Assistant Principal - Pastoral Care

Reading and Writing: The Foundations of a Hope-Filled Future
In a recent article lamenting the unfolding disaster that is the Trump Presidency, US columnist, David Brooks identified the root cause of such government policy as the American peoples declining rates of literacy. He argues that literacy is the backbone of reasoning ability, the source of the background knowledge you need to make good decisions in a complicated world. As the retired general Jim Mattis and Bing West once wrote, “If you haven’t read hundreds of books, you are functionally illiterate, and you will be incompetent, because your personal experiences alone aren’t broad enough to sustain you.”
Life is filled with hard choices: whom to marry, whom to vote for, whether to borrow money, where my children should go to school. To make these calls, you have to be able to discern what is central to the situation, envision possible outcomes, understand other minds, and calculate probabilities.
To do this, you have to train your own mind, especially by reading and writing. As Johann Hari wrote in his book ‘Stolen Focus,’ “The world is complex and requires steady focus to be understood; it needs to be thought about and comprehended slowly.” Reading a book puts you inside another person’s mind in a way that a Facebook post just doesn’t.
Writing is the discipline that teaches you to take a jumble of thoughts and cohere them into a compelling point of view. It is how we organise and order our thinking and then make this thinking comprehensible for others. A Sydney Morning Herald journalist Rob Harris, wrote about the significant effect his History teacher had upon his career and life.
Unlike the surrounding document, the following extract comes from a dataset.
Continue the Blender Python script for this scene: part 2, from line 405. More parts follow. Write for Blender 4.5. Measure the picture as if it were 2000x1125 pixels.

He said that she helped him understand “that words, when used carefully, can shape how we understand the world.”
Reading is the hallmark of highly successful people - from billionaire businessmen like Warren Buffett to politicians such as President Obama who is well known for being a voracious reader. He’s been described as the President most influenced by reading and writing since Abraham Lincoln.
Reading was critical for Obama during his younger years. It’s how he discovered what he believed in and stood for. This dates back to his teenage years when he was reading Baldwin, Ellison, Hughes, Wright, DuBois, and Malcolm X. Later, in his college years, he immersed himself in philosophy, studying St. Augustine, Nietzsche, Emerson, Sartre and Niebuhr. He used these texts to strip down his beliefs so he could build them back up.
During his years in the White House, his passion for reading never faded. In fact, it helped him through many difficult times.
“At a time when events move so quickly and so much information is transmitted,” he said, reading gave him the ability to “slow down and get perspective, and to get in somebody else’s shoes. These two things have been invaluable to me. Whether they’ve made me a better president I can’t say. But what I can say is that they have allowed me to sort of maintain my balance during the course of eight years, because this is a place that comes at you hard and fast and doesn’t let up.”
Writings from Lincoln, MLK Jr., Gandhi, and Nelson Mandela were “particularly helpful when what you wanted was a sense of solidarity,” said Obama, adding “during very difficult moments, this job can be very isolating. So sometimes you have to sort of hop across history to find folks who have been similarly feeling isolated, and that’s been useful.”